A Chilly Reception For Guest Workers in South Korea

Will Korea relax limits on the foreign labor it so desperately needs?

Daya Ranjana Wijetunga's happiest moments these days are when he's at work painting TV sets at a tiny workshop in Ansan, south of Seoul. That's because during his free time the 37-year-old Sri Lankan has little to do but fret about his loved ones at home, some of whom he fears died in the recent tsunami. "I want to visit home," Wijetunga says. "But if I leave Korea, I don't have the visa to come back."

Wijetunga is one of some 185,000 foreigners living illegally in South Korea, a group of workers that Koreans both scorn and depend on. A further 235,000 foreigners are in Korea legally. The illegal laborers, like Wijetunga, perform "3D" jobs -- those considered so difficult, dirty, and dangerous that increasingly affluent Koreans won't do them. But this ethnically homogeneous nation of 48 million can't bring itself to grant permanent resident status to these immigrants. The result is a new underclass of workers who can't join unions, own property, or, in some cases, send their children to Korean schools. "The current policy simply magnifies problems," says Park Chun Ung, a human-rights activist who runs a migrant shelter in Ansan.

Indeed, a government policy that discourages legal immigration makes no sense for modern South Korea. The country's fertility rate has dropped at an alarming rate, from an average of 1.78 children per woman in 1992 to 1.19 now -- the lowest among Organization for Economic Cooperation & Development (OECD) countries. Government think tanks warn that a secondary impact of Korea's graying population is that the national pension system will run out of money by 2047.

To address its labor shortage, Seoul in 1994 introduced a so-called industrial training program, which has brought 240,000 workers from 15 countries ranging from Bangladesh and Pakistan to Uzbekistan and Vietnam. Despite its name, the program was designed largely to provide low-wage workers to small manufacturing companies and farms. The visas for such workers expire after three years, but many of them stay on illegally.


Wijetunga was one of those. He came to Korea from Sri Lanka on one of the first industrial training visas in 1994. His initial salary making motor bike helmets was $162 a month. Now illegal, he earns $1,250 a month at his painting job -- 10 times what he could earn at home.

Korean officials have only slowly come to realize that they need men like Wijetunga as much as the illegals need their Korean jobs. Some legislators and economists are calling for a new policy that recognizes the worker shortage and seeks to integrate foreign laborers rather than ghettoize them. "Foreigners are a complementary workforce fueling economic growth," says Moon Hwy Chang, an economics professor at Seoul National University. Business executives agree. "We simply can't find Koreans willing to do the jobs foreign workers are doing," says Kim Hak Jong, deputy general manager at Na Young Sik Industry, a textile dyeing company that employs 15 legal foreign workers. "Restrictions must be lifted."

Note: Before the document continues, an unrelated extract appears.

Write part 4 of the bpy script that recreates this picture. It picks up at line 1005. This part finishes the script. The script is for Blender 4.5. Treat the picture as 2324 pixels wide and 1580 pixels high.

The government of President Roh Moo Hyun, however, is wary of the issue. Last year it introduced a new work permit system that is operating alongside the trainee program. In the new program, foreign workers are recruited by the government rather than by brokers who frequently exploit them. But otherwise the new program is as restrictive as the old. Foreign workers can still stay in Korea legally only for three years, and must stay with a single company -- to make sure they don't move on and take a new job that a Korean might want. Politicians recognize that this won't solve the country's growing population and pension crisis. When they are finally forced to address the issue head on, maybe Daya Ranjana Wijetunga will get a chance to visit home.